Convict tokens is touring Australia
Imagine being sent across the globe, leaving behind your family and friends with no possibility of contact – ever. How would you farewell them? What would you leave behind as a memento?
For convicts waiting to be transported from England to Australia, an engraved love token was a personal way of saying goodbye – a message of love and anguish.
Love tokens were made by smoothing the surface of a coin and engraving it with messages and pictures to leave with loved ones. The National Museum is home to 315 love tokens – the largest single collection in the world.
Sophie Jensen, Senior Curator
The stories within each token are powerful, they are individual and emotional and we are adding to them all the time. The love tokens receive a lot of interest, especially from families who have explored their ancestry and found one of the tokens is part of their own story.
The Museum's dedicated Convict love tokens website includes high resolution photographs of both sides of every token in the collection, with visitors encouraged to read transcripts, leave comments and ask questions.

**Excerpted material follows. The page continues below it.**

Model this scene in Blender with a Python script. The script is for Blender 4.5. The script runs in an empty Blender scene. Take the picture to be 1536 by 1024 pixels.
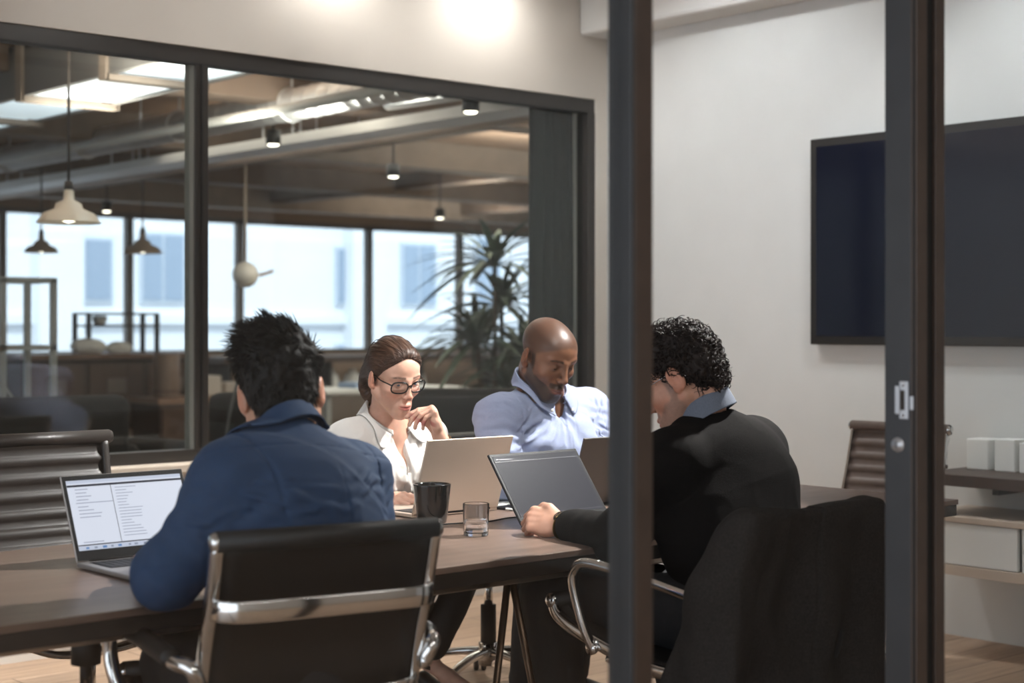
import bpy, bmesh, math, random
import numpy as np
from mathutils import Vector, Matrix, Euler

PI = math.pi
random.seed(11)
scn = bpy.context.scene
COL = scn.collection

# ------------------------------------------------------------------ camera geometry
CAM_H = 1.30
FPX = 2368.0
HOR = 490.0
FX, FY = 0.6577, 0.7532          # view direction on the floor plan


def P(px, py, d):
    """world point seen at photo pixel (px, py) at depth d"""
    lat = (px - 768.0) / FPX * d
    return np.array([FY * lat + FX * d, -FX * lat + FY * d, CAM_H - (py - HOR) / FPX * d])


def PZ(px, py, z):
    d = (CAM_H - z) * FPX / (py - HOR)
    return P(px, py, d)


def PY(px, py, Y):
    r = (px - 768.0) / FPX
    return P(px, py, Y / (FY - FX * r))


def PX(px, py, X):
    r = (px - 768.0) / FPX
    return P(px, py, X / (FX + FY * r))


# ------------------------------------------------------------------ colours and materials
def lin(c):
    out = []
    for v in c[:3]:
        v = v / 255.0
        out.append(v / 12.92 if v <= 0.04045 else ((v + 0.055) / 1.055) ** 2.4)
    return (out[0], out[1], out[2], 1.0)


def new_mat(name):
    m = bpy.data.materials.new(name)
    m.use_nodes = True
    nt = m.node_tree
    b = nt.nodes.get('Principled BSDF')
    return m, nt, b


def mat(name, rgb, rough=0.5, metal=0.0, var=0.0, scale=8.0, bump=0.0, bscale=60.0, spec=0.5, coat=0.0, stretch=None,
        sheen=0.0):
    m, nt, b = new_mat(name)
    c = lin(rgb)
    b.inputs['Base Color'].default_value = c
    b.inputs['Roughness'].default_value = rough
    b.inputs['Metallic'].default_value = metal
    b.inputs['Specular IOR Level'].default_value = spec
    if coat:
        b.inputs['Coat Weight'].default_value = coat
        b.inputs['Coat Roughness'].default_value = 0.06
    if sheen:
        b.inputs['Sheen Weight'].default_value = sheen
        b.inputs['Sheen Roughness'].default_value = 0.6
    if var or bump:
        tc = nt.nodes.new('ShaderNodeTexCoord')
        mp = nt.nodes.new('ShaderNodeMapping')
        nt.links.new(tc.outputs['Object'], mp.inputs['Vector'])
        if stretch:
            mp.inputs['Scale'].default_value = stretch
    if var:
        n = nt.nodes.new('ShaderNodeTexNoise')
        n.inputs['Scale'].default_value = scale
        n.inputs['Detail'].default_value = 5
        nt.links.new(mp.outputs['Vector'], n.inputs['Vector'])
        r = nt.nodes.new('ShaderNodeValToRGB')
        r.color_ramp.elements[0].position = 0.3
        r.color_ramp.elements[1].position = 0.7
        r.color_ramp.elements[0].color = tuple(v * (1 - var) for v in c[:3]) + (1,)
        r.color_ramp.elements[1].color = tuple(min(1, v * (1 + var)) for v in c[:3]) + (1,)
        nt.links.new(n.outputs['Fac'], r.inputs['Fac'])
        nt.links.new(r.outputs['Color'], b.inputs['Base Color'])
    if bump:
        n2 = nt.nodes.new('ShaderNodeTexNoise')
        n2.inputs['Scale'].default_value = bscale
        n2.inputs['Detail'].default_value = 3
        nt.links.new(mp.outputs['Vector'], n2.inputs['Vector'])
        bp = nt.nodes.new('ShaderNodeBump')
        bp.inputs['Strength'].default_value = bump
        bp.inputs['Distance'].default_value = 0.004
        nt.links.new(n2.outputs['Fac'], bp.inputs['Height'])
        nt.links.new(bp.outputs['Normal'], b.inputs['Normal'])
    return m


def mat_emit(name, rgb, strength, base=1.0):
    m, nt, b = new_mat(name)
    b.inputs['Base Color'].default_value = tuple(v * base for v in lin(rgb)[:3]) + (1,)
    b.inputs['Roughness'].default_value = 0.3
    b.inputs['Emission Color'].default_value = lin(rgb)
    b.inputs['Emission Strength'].default_value = strength
    return m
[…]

One of the more decorative coins is believed to have been carved by 29-year-old shipwright Henry Barton in 1825. Made for Elizabeth, Henry entreats her to remember him as he leaves England for ‘Two Years Slavery’.
This emotive and poignant token is as a key object on the new In Canberra website, an initiative between Visit Canberra, Schwartz Media and Australia’s national cultural institutions – showcasing Canberra as the cultural capital.